2009-09-27

研究の「今」をどうやって知る?

久々の更新になってしまいました。

研究者やその卵である大学生・大学院生は自分の専門分野で最近どのような進展があったのか、そして今熱い研究テーマは何なのかということを知るために、日々論文を読んでいるでしょう。しかし、大学生・大学院生はここで一つの問題に直面します(というか僕自身がそうです)。それはすでにプロである教授・准教授・助教でもなければ単に雑誌の新着論文を片端から読んでいっても、その分野の研究の流れ、あるいはある研究の注目度というものはわからないということです。

もし、主要な雑誌の全ての論文を数年間コンスタントに読んでいる人がいれば、ある程度その分野の流れというものはわかるかもしれません。しかし、普通の大学生・大学院生というのはそれほどの時間はないはずです。

また、論文というのはただの報告であるため、その研究が注目されているか否か、あるいは価値があるか否か、ということは読んだだけではわからず、読者自身が判断しなければなりません。しかし、学生にはそもそもある研究が重要なものかどうかを判断するだけの知識・経験が足りません。

したがって、そのような知識・経験が足りない学生がある分野における研究の流れを知り、あるいはある研究の価値を判断するには、論文の文面そのもの以外の情報が必要になります(プロの研究者は専門分野の過去から現在に至るまでの流れを熟知しており、また研究の重要性を判断できるだけの判断力もあるはずので、外部からの情報はあまり必要ないわけです(全く必要ないわけではないと思います))。

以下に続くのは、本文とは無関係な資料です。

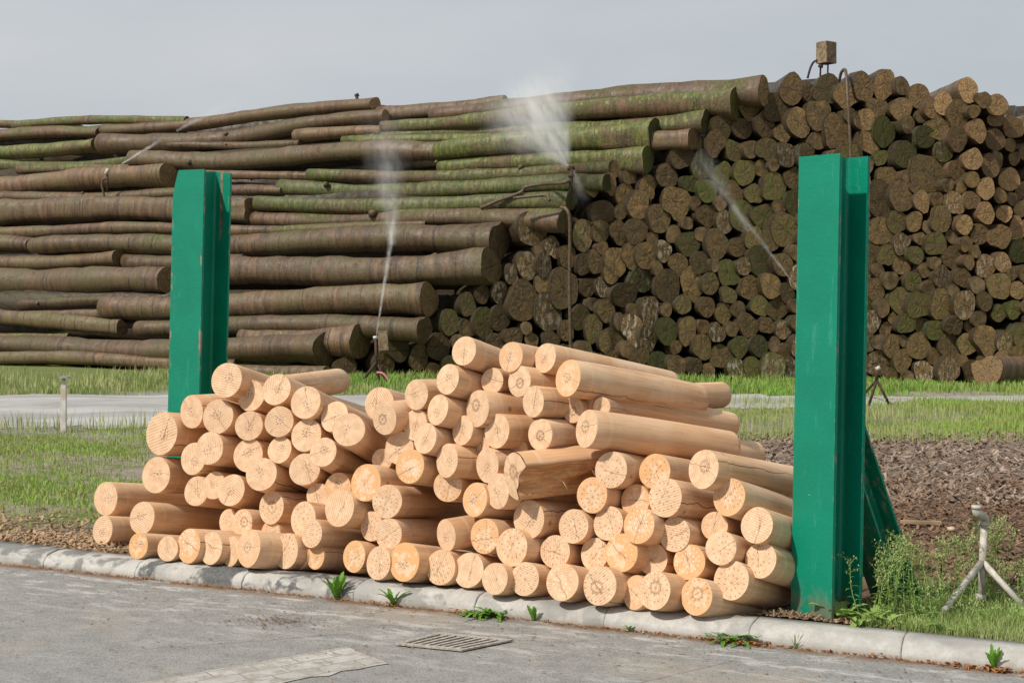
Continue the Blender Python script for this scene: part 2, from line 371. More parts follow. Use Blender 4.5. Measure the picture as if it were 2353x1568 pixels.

では、一体学生は何を参考にしてそれらのことを知ればよいのでしょうか。以下にぼくのやり方を紹介してみます(ただし自分でも全部実践できているわけではありません)。なおしょせん経験の浅いM1のやり方ですので「こんなの当たり前だろ」とか「こんなの役に立たないだろ」とか「もっと他にいい方法あるだろ」とかのツッコミはあると思います。よろしければコメント欄で教えていただければ幸いです。あと、僕の専門分野が有機化学であり、他の分野には通用しない可能性があることを一応お断りしておきます。

  • まずは基本ですが、参考文献を読むこと。たいていの場合、イントロ等で関連する研究、先行する研究の論文が紹介されています。全てを読んでいる余裕はないでしょうが、必要そうなものはざっとタイトル、概要には目を通すよいのではないでしょうか。
  • 総説を読む。前項にも関係しますが論文中に総説が引用されていることがあります。これも全て読んでいては重いかもしれませんが、導入からその分野の発展の流れ、最近の進展などまとまっていて便利です。
  • ある研究者に注目する。一人の研究者であんまりたくさんのテーマで研究をすることはできないので、その研究者の出している論文というのは何か一貫したテーマがあるはずです(もちろん研究テーマが一つとは限りませんが)。そこで、ある分野を代表する研究者、あるいは自分の好きな研究者の出す論文をチェックしていれば、その分野の進展状況がわかるかもしれません。
  • Angew. Chem. のVIPやJOCのFeatured Article等、「おすすめ」の論文を読んでみる。自分の好みには合わないこともありますが、少なくともその雑誌の編集者は重要だと判断したわけで、読んでみる価値があるだろうということになると思います。
  • Acc. Chem. Res. を読んでみる。この雑誌は、総説とは違いますが、ある研究者が自分の研究をまとめて解説している論文が掲載されています。ここに載る研究はある程度重要性があるものだと考えられますので(多分。ちょっと自信ありませんが)、見てみるとよいと思います。最低でもその研究の流れというものはよくわかります。
  • 論文の引用回数を調べる。これは、新着論文には使えませんが、発表されてからある程度時間のたった論文の場合、重要な論文は多く引用されると考えられることから、引用回数を調べてその重要性を測ろうということです。もちろん多く引用されているから価値がある、あるいはほとんど引用されていないから、価値がないとは言い切れませんが、概ね使える方法だと思います。Web of KnowlegeでTimes Citedを見れば引用回数がわかります。
  • 学会に参加する。僕自身学会にほとんど参加したことないので(1回化学会年会に行ったことがあるだけ)、こんなことを書くのもどうかと思うのですが…。学会では、テーマの近い研究は(場所的、時間的に)近いところに配置されるため、関連する研究を一度に知ることができます。また、研究者たちの生の反応が見られるため、ある研究の重要度というのも感覚でわかるかもしれません(このあたりちょっと推測)。

といった感じです。自分の専門外の分野の論文を評価しなければならないときにも使えるかもしれません。